Reports

More than 100,000 People Missing in Mexico

More than 100,000 people are now listed as missing in violence-wracked Mexico, a grim milestone that the United Nations rights chief called “a tragedy of enormous proportions.”

The International Committee of the Red Cross also appealed for urgent action to tackle disappearances that have skyrocketed during years of spiralling drug-related violence.

The National Registry of Missing Persons, which has been tracking disappearances since 1964, said that as of Monday the whereabouts of 100,012 people were unknown. About 75 percent are men.

The first reported disappearances in Mexico date back to the authorities’ so-called “dirty war” against leftist movements from the 1960s to 1980s.

Mexico has also registered over 340,000 deaths — mostly attributed to organised crime groups — since 2006, when a major anti-drug military offensive was launched.

The UN Committee on Enforced Disappearances and the Working Group on Enforced or Involuntary Disappearances described the situation as “heart-breaking.”
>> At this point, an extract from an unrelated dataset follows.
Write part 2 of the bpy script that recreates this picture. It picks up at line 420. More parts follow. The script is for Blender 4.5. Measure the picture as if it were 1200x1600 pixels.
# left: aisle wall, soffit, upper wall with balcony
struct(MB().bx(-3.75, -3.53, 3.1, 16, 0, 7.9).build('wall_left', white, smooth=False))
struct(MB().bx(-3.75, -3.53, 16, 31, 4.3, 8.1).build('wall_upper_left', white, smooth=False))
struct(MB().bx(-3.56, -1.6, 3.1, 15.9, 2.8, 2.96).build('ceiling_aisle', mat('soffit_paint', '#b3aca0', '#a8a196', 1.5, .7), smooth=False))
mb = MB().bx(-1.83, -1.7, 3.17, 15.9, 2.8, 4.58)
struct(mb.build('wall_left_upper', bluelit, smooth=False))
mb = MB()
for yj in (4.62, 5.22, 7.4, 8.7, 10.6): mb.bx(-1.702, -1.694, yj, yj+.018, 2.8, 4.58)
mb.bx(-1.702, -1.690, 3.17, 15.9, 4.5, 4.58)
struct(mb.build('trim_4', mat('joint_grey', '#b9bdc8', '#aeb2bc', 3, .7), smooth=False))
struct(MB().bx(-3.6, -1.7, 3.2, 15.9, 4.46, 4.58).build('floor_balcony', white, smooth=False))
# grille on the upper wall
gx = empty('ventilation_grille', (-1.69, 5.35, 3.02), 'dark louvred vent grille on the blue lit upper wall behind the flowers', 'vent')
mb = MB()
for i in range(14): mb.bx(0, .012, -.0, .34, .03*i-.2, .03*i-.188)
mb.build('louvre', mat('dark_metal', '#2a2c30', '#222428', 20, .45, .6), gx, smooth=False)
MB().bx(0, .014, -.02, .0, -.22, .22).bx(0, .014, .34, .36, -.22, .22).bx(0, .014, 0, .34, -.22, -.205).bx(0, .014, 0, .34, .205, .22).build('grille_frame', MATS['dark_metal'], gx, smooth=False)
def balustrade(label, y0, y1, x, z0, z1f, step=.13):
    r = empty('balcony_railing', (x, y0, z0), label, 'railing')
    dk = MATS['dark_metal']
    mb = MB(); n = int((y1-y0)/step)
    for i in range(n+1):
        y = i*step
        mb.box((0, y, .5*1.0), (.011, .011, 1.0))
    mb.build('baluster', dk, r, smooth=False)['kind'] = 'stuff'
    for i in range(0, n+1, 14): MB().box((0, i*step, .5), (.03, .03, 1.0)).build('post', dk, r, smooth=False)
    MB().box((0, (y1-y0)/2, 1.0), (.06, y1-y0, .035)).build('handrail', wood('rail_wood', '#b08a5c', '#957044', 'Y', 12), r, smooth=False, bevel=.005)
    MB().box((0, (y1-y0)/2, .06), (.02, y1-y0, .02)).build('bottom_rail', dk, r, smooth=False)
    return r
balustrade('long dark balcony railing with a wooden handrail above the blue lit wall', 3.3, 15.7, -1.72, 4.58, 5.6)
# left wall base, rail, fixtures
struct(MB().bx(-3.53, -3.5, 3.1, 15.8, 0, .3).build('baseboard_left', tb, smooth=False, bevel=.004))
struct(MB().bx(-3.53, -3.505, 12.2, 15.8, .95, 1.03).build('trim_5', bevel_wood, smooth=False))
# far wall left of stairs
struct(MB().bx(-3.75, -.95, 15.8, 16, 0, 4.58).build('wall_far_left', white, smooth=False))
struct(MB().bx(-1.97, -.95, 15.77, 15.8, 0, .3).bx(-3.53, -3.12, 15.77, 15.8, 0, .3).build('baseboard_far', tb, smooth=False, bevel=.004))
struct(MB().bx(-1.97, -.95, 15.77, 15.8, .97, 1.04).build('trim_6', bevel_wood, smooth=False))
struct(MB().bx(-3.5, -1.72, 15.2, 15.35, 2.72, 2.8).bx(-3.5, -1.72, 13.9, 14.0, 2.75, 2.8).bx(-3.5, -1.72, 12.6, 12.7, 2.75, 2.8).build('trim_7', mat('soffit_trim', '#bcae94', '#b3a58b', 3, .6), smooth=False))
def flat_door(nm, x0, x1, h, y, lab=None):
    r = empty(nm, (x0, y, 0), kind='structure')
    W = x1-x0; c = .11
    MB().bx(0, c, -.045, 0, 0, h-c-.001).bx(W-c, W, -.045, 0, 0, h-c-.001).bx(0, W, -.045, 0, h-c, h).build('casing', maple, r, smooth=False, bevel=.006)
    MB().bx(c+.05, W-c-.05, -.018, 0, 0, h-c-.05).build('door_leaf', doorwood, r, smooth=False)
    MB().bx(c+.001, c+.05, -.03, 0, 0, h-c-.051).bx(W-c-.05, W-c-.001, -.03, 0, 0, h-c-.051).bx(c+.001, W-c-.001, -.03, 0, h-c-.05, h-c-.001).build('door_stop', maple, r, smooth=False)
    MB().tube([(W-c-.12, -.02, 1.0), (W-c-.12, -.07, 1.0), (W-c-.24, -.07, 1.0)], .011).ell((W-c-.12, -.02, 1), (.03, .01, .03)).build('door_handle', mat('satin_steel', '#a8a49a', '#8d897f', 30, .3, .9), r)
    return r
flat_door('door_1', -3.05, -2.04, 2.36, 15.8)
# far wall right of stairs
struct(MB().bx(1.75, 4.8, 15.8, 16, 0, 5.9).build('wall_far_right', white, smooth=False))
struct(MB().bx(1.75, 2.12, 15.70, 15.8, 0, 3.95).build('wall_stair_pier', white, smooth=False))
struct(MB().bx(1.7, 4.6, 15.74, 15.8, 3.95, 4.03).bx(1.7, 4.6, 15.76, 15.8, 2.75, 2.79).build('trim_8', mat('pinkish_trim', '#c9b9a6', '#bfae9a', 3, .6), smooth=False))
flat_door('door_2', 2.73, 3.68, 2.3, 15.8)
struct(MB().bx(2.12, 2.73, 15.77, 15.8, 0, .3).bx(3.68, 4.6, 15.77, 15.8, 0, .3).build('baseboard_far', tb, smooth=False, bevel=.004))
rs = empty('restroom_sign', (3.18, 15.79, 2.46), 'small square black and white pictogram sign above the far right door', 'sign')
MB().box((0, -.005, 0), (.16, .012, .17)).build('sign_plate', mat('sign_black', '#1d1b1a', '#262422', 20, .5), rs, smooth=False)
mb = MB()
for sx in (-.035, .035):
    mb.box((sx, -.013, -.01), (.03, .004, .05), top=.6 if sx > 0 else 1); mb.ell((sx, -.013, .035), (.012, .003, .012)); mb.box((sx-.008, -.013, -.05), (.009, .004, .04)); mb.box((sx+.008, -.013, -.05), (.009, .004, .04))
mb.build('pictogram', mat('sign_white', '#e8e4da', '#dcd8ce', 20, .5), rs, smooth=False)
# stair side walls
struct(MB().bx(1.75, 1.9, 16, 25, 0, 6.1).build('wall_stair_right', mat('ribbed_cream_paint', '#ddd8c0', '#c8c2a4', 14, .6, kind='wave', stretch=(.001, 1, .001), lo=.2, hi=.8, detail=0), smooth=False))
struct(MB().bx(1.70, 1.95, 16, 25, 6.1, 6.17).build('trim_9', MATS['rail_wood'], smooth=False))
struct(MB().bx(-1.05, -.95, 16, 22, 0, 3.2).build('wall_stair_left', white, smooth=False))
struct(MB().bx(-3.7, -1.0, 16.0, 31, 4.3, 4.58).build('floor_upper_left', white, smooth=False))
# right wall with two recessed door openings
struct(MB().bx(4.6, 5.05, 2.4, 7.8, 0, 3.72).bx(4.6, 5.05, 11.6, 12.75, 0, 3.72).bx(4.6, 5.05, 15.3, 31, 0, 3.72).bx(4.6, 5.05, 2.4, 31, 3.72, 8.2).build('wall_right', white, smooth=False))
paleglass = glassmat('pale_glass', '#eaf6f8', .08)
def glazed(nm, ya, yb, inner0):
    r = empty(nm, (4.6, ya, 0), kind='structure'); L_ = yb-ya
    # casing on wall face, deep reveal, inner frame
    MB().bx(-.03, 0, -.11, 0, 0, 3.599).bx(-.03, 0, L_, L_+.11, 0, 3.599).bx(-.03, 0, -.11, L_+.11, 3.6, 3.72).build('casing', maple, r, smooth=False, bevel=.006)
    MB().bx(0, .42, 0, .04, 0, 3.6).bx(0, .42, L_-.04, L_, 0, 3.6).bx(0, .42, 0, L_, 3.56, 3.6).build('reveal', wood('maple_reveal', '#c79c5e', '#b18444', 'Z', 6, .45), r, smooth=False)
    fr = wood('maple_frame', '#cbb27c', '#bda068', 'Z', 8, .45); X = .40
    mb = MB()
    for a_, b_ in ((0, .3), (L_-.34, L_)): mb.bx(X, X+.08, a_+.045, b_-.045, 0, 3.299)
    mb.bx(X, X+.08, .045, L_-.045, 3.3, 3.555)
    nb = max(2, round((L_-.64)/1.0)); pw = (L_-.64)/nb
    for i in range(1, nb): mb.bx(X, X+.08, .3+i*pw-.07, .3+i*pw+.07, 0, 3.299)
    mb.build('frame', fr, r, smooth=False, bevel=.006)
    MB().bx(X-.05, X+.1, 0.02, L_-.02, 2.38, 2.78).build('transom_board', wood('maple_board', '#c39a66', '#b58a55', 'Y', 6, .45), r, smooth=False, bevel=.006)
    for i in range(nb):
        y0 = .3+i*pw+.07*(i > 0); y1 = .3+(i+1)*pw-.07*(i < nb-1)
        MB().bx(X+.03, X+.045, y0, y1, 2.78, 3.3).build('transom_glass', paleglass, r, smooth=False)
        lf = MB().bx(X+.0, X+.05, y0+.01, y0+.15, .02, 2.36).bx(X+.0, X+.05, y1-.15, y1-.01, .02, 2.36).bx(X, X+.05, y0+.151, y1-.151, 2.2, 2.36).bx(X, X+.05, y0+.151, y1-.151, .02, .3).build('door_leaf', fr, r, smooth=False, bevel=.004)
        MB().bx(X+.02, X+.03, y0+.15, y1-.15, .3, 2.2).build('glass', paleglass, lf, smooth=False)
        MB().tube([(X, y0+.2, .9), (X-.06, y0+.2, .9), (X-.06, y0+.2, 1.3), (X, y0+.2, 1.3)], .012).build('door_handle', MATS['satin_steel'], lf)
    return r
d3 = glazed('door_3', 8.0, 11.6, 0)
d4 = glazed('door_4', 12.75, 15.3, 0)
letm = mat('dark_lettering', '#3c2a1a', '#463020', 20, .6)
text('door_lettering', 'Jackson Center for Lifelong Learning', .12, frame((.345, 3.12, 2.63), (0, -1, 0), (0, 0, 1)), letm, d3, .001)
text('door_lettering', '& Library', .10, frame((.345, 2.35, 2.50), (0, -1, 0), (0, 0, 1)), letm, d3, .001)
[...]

Enforced disappearances are a daily occurrence in Mexico, “reflecting a chronic pattern of impunity,” they added.

The UN committee, which is made up of independent experts, warned in April that Mexico was facing an “alarming trend of rising enforced disappearances.”

UN High Commissioner for Human Rights Michelle Bachelet said the disappearances represented a “human tragedy of enormous proportions.”

“No effort should be spared to put an end to these human rights violations and abuses of extraordinary breadth, and to vindicate victims’ rights to truth, justice, reparation and guarantees of non-repetition,” she added.

Only 35 of the disappearances recorded have led to convictions — a “staggering rate of impunity” that is “mostly attributable to the lack of effective investigations,” Bachelet’s office said.